Homelessness & the working unhoused

This is our most dire issue — for our safety and for our humanity. Technology and the new “gig economy” are providing economic strength to Silicon Valley, but it has also rattled the cost of living, causing it to skyrocket. The increases to the cost of living is felt by many of us, resulting in the displacement of far too many. This is compounded by San José’s jobs to housing imbalance, worsening a situation that is already out of control. The recent bi-annual County survey on homelessness showed 42% increase in San José, and 31% countywide. It is imperative we solve this. We need tangible solutions, and we need them now. This will be my number one goal as your Councilmember. My vision includes:

Working together — regional cooperation and utilizing current resources to get people off the streets and out of parks and creeks

Solutions for homelessness and support for unhoused people will not come from City Hall alone, this is a regional issue. We need full cooperation from municipalities, agencies and private-public partnerships in order to solve this. This is a crisis that demands political will, not platitudes.
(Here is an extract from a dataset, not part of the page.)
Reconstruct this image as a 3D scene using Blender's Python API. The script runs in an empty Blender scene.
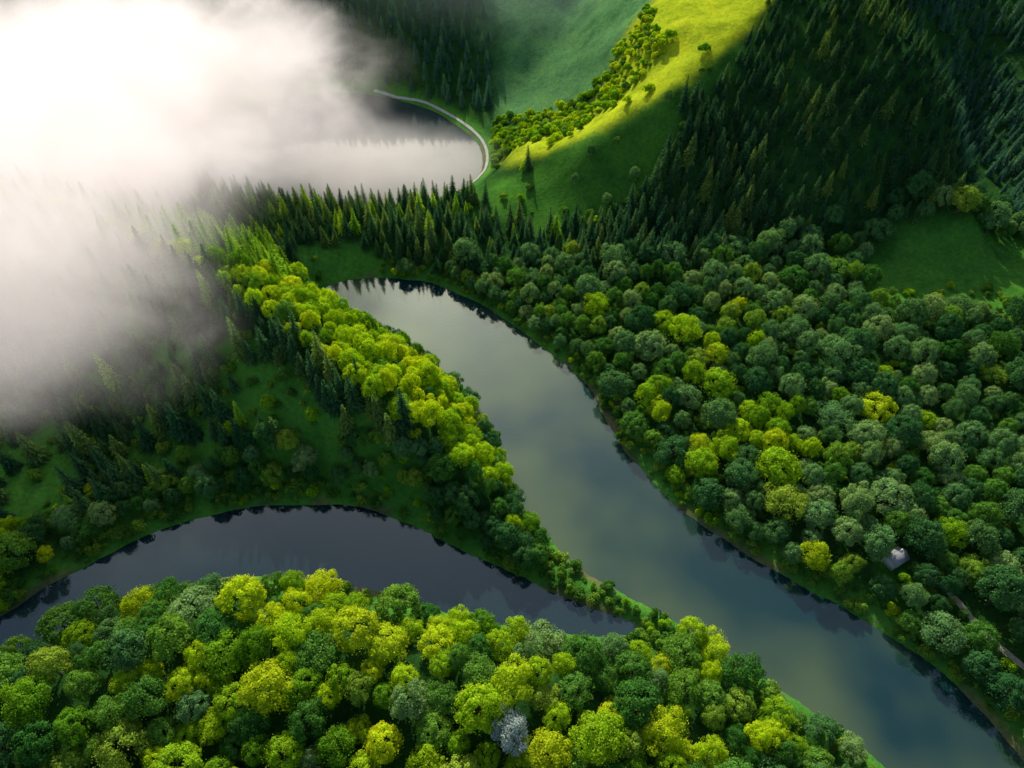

In 2016 Santa Clara County voters passed Measure A, a near $1 billion bond to fund housing projects to get people off the streets and expand the affordable housing options for our working families. While these funds are being allocated, the process is not able to keep up with the need, and the need grows bigger each day. For every unhoused person that finds new housing, three new people become homeless.

As your Councilmember, I will work with regional partners and also connect with advocates and leaders from across California to find service providers and explore solutions that are working to help their residents. In short, we need innovative, cost effective, timely and humane solutions — including mental health and addiction services for the chronically homeless, along with deliberative actions to stem the tide of displacement.

Recognizing the faces of homelessness — the unhoused at-risk youth, LGBTQ, families, and even our colleagues at work 

Working on this issue during my time at City Hall, I saw the real face of homelessness. Too often we visualize the face as someone with mental health or addiction issues, incapable of holding a job, a demonized class that many have written off. The reality is this:

20% are employed
40% are over the age of 51
16% are under the age of 25
20% identify as LGBTQ
20% are or have been foster youth
27% are survivors of domestic abuse or violence
83% are residents from Santa Clara County

We need to deliver services and provide facilities that reflect the real faces and needs of the unhoused. Additionally, we must prevent vulnerable groups like our senior citizens and others from being the most prone to housing insecurity.

With only two large shelters open year-round and full nearly every night, the need for additional support is high. The faces are as different each night as the circumstances that brought them there. They need better options, but since no new solutions have been created, these shelters and their cars become home, and too many are left on the streets.  

Taking action now — safe parking locations and utilizing the spaces we already have, finding the right spaces for the unhoused and preserving safety for families

Housing lotteries, encampment sweeps, and the lack of safe parking locations are not helping our unhoused neighbors. Making homeless people compete for a spot while having to move from location to location only worsens their conditions, and without stable support, our parks, creeks and neighborhood streets become the only option.

City, regional and inter-agency cooperation takes time in order to open new facilities and housing options, advancing the safe parking program is a short-term ready solution. I want to see us address this issue before things worsen, as some areas in San José are already becoming defacto spots for RVs and vehicle dwellers.

We continue to hear hundreds of ideas, but we keep ending up with zero progress that actually reduces homelessness. Instead, the issue grows worse. The places that we seek for solutions need to work for everyone involved. District 10 is unique, with vast open spaces, but primarily utilized as parks and recreation areas, and the majority of our neighborhoods are single-family homes. Citywide, we have viable options and ready locations for either short-term or long-term solutions.

Each facet of this issue is a challenge on it’s own, and this crisis is forcing us to do many things all at once. We can support working unhoused people while also balancing the needs of chronically homeless people, and those with mental health and addiction needs. San José’s housing crisis must be met with the moral imperative it deserves, for all of us.